>> BEGIN
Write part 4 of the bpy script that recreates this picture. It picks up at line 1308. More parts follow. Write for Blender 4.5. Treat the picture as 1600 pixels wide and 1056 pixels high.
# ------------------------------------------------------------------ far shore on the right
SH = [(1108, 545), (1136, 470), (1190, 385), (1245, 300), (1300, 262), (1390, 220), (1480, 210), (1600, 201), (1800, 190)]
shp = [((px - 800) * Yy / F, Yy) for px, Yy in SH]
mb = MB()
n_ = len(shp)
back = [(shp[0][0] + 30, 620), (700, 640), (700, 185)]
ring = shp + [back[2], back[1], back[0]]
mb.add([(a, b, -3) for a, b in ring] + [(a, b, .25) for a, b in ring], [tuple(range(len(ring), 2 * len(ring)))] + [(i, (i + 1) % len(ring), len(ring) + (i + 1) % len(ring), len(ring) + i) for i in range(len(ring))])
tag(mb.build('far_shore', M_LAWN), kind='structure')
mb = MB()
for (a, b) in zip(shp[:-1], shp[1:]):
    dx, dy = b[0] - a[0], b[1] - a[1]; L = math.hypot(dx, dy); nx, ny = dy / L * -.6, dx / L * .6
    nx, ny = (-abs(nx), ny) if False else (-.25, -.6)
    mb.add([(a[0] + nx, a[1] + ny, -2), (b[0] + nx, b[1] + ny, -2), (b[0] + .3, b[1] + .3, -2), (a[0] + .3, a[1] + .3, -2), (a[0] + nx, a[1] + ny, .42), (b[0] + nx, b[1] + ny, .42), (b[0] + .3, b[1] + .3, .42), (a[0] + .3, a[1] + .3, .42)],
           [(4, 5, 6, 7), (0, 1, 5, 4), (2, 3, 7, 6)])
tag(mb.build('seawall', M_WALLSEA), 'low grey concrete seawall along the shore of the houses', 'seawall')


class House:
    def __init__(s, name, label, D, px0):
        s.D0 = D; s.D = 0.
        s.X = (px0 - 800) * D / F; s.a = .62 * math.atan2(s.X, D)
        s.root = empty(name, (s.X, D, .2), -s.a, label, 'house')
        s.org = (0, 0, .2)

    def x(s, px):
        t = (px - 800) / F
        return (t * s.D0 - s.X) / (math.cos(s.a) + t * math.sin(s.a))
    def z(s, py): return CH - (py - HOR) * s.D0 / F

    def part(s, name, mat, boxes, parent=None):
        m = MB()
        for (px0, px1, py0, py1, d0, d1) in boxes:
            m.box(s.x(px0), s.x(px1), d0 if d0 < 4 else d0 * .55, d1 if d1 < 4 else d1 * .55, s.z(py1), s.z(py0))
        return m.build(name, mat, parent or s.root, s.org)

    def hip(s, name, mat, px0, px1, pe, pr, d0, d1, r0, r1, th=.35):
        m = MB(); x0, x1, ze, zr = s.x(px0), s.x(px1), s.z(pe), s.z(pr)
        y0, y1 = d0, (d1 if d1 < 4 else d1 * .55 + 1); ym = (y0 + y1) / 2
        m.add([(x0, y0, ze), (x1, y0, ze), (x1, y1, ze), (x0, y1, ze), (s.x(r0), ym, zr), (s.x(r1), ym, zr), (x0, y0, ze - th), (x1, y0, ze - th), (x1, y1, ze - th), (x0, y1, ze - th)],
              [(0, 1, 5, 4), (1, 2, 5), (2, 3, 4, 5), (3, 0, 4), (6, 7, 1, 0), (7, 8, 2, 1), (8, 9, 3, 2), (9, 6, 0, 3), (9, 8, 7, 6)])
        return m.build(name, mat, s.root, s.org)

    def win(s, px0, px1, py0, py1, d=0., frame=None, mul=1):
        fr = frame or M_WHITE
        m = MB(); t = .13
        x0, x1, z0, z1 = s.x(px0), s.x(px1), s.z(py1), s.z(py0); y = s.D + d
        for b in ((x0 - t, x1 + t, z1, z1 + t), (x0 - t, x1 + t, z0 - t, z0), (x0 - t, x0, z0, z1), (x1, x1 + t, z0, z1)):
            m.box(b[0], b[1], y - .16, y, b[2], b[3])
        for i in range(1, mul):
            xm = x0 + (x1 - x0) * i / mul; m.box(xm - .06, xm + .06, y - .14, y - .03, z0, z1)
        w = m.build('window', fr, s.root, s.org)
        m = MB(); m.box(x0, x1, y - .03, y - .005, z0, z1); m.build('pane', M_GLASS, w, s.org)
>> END
INSTRUCTIONS TO FOLLOW: Copy out each line exactly as written.

SOLUTION:
Write part 4 of the bpy script that recreates this picture. It picks up at line 1308. More parts follow. Write for Blender 4.5. Treat the picture as 1600 pixels wide and 1056 pixels high.
# ------------------------------------------------------------------ far shore on the right
SH = [(1108, 545), (1136, 470), (1190, 385), (1245, 300), (1300, 262), (1390, 220), (1480, 210), (1600, 201), (1800, 190)]
shp = [((px - 800) * Yy / F, Yy) for px, Yy in SH]
mb = MB()
n_ = len(shp)
back = [(shp[0][0] + 30, 620), (700, 640), (700, 185)]
ring = shp + [back[2], back[1], back[0]]
mb.add([(a, b, -3) for a, b in ring] + [(a, b, .25) for a, b in ring], [tuple(range(len(ring), 2 * len(ring)))] + [(i, (i + 1) % len(ring), len(ring) + (i + 1) % len(ring), len(ring) + i) for i in range(len(ring))])
tag(mb.build('far_shore', M_LAWN), kind='structure')
mb = MB()
for (a, b) in zip(shp[:-1], shp[1:]):
    dx, dy = b[0] - a[0], b[1] - a[1]; L = math.hypot(dx, dy); nx, ny = dy / L * -.6, dx / L * .6
    nx, ny = (-abs(nx), ny) if False else (-.25, -.6)
    mb.add([(a[0] + nx, a[1] + ny, -2), (b[0] + nx, b[1] + ny, -2), (b[0] + .3, b[1] + .3, -2), (a[0] + .3, a[1] + .3, -2), (a[0] + nx, a[1] + ny, .42), (b[0] + nx, b[1] + ny, .42), (b[0] + .3, b[1] + .3, .42), (a[0] + .3, a[1] + .3, .42)],
           [(4, 5, 6, 7), (0, 1, 5, 4), (2, 3, 7, 6)])
tag(mb.build('seawall', M_WALLSEA), 'low grey concrete seawall along the shore of the houses', 'seawall')


class House:
    def __init__(s, name, label, D, px0):
        s.D0 = D; s.D = 0.
        s.X = (px0 - 800) * D / F; s.a = .62 * math.atan2(s.X, D)
        s.root = empty(name, (s.X, D, .2), -s.a, label, 'house')
        s.org = (0, 0, .2)

    def x(s, px):
        t = (px - 800) / F
        return (t * s.D0 - s.X) / (math.cos(s.a) + t * math.sin(s.a))
    def z(s, py): return CH - (py - HOR) * s.D0 / F

    def part(s, name, mat, boxes, parent=None):
        m = MB()
        for (px0, px1, py0, py1, d0, d1) in boxes:
            m.box(s.x(px0), s.x(px1), d0 if d0 < 4 else d0 * .55, d1 if d1 < 4 else d1 * .55, s.z(py1), s.z(py0))
        return m.build(name, mat, parent or s.root, s.org)

    def hip(s, name, mat, px0, px1, pe, pr, d0, d1, r0, r1, th=.35):
        m = MB(); x0, x1, ze, zr = s.x(px0), s.x(px1), s.z(pe), s.z(pr)
        y0, y1 = d0, (d1 if d1 < 4 else d1 * .55 + 1); ym = (y0 + y1) / 2
        m.add([(x0, y0, ze), (x1, y0, ze), (x1, y1, ze), (x0, y1, ze), (s.x(r0), ym, zr), (s.x(r1), ym, zr), (x0, y0, ze - th), (x1, y0, ze - th), (x1, y1, ze - th), (x0, y1, ze - th)],
              [(0, 1, 5, 4), (1, 2, 5), (2, 3, 4, 5), (3, 0, 4), (6, 7, 1, 0), (7, 8, 2, 1), (8, 9, 3, 2), (9, 6, 0, 3), (9, 8, 7, 6)])
        return m.build(name, mat, s.root, s.org)

    def win(s, px0, px1, py0, py1, d=0., frame=None, mul=1):
        fr = frame or M_WHITE
        m = MB(); t = .13
        x0, x1, z0, z1 = s.x(px0), s.x(px1), s.z(py1), s.z(py0); y = s.D + d
        for b in ((x0 - t, x1 + t, z1, z1 + t), (x0 - t, x1 + t, z0 - t, z0), (x0 - t, x0, z0, z1), (x1, x1 + t, z0, z1)):
            m.box(b[0], b[1], y - .16, y, b[2], b[3])
        for i in range(1, mul):
            xm = x0 + (x1 - x0) * i / mul; m.box(xm - .06, xm + .06, y - .14, y - .03, z0, z1)
        w = m.build('window', fr, s.root, s.org)
        m = MB(); m.box(x0, x1, y - .03, y - .005, z0, z1); m.build('pane', M_GLASS, w, s.org)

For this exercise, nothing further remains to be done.